Zwischen den dicken Beton­wa­gen ein bunter hollän­di­scher Touris­ten­bus. Was sehen die Nach­barn hier? Deutsch­land legt Baustel­len zwischen sich und siene Geschichte. Die Doro­theen­straße, die im neuen Deutsch­land nach einer Kurfürs­tin heißen muss und ncht nach einer Parla­ments-Präsi­den­tin heißen darf, ist eine einzige Baustelle, am schma­len Fußgän­ger­weg ein klei­nes Plakat der IG Bau: “17.000 Bauar­bei­ter in Berlin arbeits­los.
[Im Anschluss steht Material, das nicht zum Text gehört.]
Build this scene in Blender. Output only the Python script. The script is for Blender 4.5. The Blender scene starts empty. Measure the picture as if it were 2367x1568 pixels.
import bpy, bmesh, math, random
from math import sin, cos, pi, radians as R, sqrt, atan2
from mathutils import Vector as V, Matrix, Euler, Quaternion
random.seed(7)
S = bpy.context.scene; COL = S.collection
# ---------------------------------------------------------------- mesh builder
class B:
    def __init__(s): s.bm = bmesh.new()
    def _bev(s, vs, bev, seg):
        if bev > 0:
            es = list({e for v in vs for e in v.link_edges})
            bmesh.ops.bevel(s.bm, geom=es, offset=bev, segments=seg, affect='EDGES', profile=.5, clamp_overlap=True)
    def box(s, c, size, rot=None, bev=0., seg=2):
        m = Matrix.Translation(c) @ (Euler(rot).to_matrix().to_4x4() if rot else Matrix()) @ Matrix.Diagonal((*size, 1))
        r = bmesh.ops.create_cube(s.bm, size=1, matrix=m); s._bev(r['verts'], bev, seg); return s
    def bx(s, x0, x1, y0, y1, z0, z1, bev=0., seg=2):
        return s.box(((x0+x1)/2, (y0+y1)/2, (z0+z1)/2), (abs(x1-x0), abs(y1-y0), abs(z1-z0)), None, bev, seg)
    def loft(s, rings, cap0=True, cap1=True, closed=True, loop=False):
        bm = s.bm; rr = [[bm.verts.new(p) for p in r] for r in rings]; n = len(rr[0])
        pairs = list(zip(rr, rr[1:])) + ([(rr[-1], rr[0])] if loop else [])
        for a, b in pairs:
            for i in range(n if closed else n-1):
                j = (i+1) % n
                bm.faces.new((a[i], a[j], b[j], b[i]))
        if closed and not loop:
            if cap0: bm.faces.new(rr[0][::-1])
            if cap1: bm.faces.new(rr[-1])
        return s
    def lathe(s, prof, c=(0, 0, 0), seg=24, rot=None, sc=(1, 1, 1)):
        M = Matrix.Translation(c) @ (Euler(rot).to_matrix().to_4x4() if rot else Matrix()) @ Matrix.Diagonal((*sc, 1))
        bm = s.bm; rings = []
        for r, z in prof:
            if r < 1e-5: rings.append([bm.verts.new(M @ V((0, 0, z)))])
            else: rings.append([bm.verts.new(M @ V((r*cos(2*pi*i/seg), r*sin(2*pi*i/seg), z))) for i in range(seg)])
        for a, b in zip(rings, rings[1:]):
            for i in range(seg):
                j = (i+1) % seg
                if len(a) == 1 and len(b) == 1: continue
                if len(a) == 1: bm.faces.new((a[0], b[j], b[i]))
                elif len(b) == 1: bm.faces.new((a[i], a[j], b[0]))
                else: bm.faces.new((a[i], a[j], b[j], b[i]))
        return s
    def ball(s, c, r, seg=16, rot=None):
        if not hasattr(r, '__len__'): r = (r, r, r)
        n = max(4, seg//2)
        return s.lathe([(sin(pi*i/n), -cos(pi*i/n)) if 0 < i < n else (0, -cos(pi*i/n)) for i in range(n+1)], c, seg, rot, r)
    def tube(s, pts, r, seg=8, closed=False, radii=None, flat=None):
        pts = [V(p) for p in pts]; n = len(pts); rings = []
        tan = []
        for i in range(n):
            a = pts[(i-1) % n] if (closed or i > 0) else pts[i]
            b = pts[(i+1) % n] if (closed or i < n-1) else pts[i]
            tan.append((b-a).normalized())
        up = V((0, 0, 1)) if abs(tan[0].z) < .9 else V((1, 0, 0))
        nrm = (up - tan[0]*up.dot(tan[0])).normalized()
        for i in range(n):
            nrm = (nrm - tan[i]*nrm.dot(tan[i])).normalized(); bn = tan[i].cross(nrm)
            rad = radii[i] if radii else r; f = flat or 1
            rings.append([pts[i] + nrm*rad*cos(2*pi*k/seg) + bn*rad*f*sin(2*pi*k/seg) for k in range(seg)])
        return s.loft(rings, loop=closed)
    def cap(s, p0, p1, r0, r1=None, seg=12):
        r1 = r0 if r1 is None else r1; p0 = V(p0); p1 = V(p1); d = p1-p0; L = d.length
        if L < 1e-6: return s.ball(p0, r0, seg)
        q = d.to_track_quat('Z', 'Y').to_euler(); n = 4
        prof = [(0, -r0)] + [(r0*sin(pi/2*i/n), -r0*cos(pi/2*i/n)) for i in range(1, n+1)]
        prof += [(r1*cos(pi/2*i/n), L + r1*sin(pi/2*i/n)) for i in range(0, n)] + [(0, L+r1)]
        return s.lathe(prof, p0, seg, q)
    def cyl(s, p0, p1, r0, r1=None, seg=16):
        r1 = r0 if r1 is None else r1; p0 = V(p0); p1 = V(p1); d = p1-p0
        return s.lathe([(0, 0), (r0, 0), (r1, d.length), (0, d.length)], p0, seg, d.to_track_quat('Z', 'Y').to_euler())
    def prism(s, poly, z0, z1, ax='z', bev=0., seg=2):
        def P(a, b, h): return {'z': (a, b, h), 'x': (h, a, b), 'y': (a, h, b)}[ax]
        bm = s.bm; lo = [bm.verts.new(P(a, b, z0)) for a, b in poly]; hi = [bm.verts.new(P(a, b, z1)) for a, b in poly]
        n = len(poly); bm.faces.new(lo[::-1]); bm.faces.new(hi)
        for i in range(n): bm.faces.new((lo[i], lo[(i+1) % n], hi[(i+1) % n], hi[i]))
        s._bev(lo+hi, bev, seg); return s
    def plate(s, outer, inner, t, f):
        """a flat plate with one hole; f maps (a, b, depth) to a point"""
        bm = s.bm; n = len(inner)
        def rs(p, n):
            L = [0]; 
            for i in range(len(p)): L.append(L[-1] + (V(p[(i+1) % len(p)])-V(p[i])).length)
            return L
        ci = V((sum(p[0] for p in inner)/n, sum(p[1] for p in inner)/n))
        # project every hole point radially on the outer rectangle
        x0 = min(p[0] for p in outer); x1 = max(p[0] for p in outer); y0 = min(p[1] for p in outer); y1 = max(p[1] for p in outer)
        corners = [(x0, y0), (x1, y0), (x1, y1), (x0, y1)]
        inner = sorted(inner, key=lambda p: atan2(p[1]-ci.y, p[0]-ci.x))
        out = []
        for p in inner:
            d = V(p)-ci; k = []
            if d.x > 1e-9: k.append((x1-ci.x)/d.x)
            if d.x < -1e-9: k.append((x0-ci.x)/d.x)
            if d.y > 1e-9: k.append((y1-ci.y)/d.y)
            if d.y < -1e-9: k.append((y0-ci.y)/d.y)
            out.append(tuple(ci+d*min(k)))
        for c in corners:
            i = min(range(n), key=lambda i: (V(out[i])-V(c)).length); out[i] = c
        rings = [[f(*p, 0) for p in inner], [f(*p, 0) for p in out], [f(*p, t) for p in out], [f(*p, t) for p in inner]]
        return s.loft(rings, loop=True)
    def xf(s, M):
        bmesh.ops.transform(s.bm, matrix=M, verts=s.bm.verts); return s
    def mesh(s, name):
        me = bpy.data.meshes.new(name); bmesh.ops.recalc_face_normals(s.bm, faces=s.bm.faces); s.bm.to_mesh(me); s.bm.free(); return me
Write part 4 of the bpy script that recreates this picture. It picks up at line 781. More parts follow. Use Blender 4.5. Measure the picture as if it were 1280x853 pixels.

Wir haben die Schnauze voll”.

Rechts die obere Ebert­straße liegt hinter einer abwei­sen­den rot-weißen Schranke, “Baustel­len­zu­fahrt Doro­theen­blö­cke”; das Bauschild verkün­det:” Die zentra­len Baumaß­nah­men des Deut­schen Bundes­tags im Parla­ments­vier­tel Spree­bo­gen”; gegen das Wort “Maßnahme” sollte es ein Vorur­teil geben, “Parla­ments­vier­tel” ist für die Gegend ein neues Wort, auch eine Umbe­nen­nung des Gewe­se­nen. Am grünen Zaun der Ebert­straße, deren Namen die deut­sche Geschichte stets lini­en­treu nach­voll­zo­gen haben, weiße Kunst­stoff­kreuze mit Namen von soge­nann­ten Maueropfern;wenige sehen genau hin. Sogar an das “unbe­kannte Mauer­op­fer” ist gedacht. Dieser Anklang an den unbe­kann­ten Solda­ten versucht ins Helden­hafte zu trans­por­tie­ren, was man mora­lisch und persön­lich nehmen müsste — das ist post­mo­der­nes Denken (oder uralt: Das Volk bringt die Opfer und darf nach­her der Geschichte auf schma­len Wegen ein biss­chen zuse­hen). Dieser Teil der Ebert­straße, zwischen Reichs­tag und Bran­den­bur­ger Tor, ist eine Kurz-Meile, eine post­mo­derne Zeile gedräng­ter Geschichte, ich müsste sagen: Geschichts­phi­lo­so­phie. Aus Westen und Osten biegen die Autos ein, die gelben Beton­si­los verstel­len das, was übrig geblie­ben ist, die Beton­kerne neuer Häuser, die später mit Fassa­den der Schein­bar­keit verklei­det werden, rücken von der Seite eng an das Bran­den­bur­ger Tor heran, auf der sich früher das “Reich des Bösen” befand. Man sollte diesen Teil der Ebert­straße Bonner Straße nennen (nicht nur den Platz vor dem Tor), damit mitten im neuen Deutsch­land eine Erin­ne­rung bleibt an das knappe halbe Jahr­hun­dert, in dem Deutsch­land teil­weise ein Staat ohne Ehrgeiz war. Ach nein, der Satz klingt profes­so­ral, hohl, ich verwerfe den Vorschlag. Die deut­schen Erin­ne­run­gen sind nicht eindeu­tig, Verdrän­gen ist besser als Erin­nern.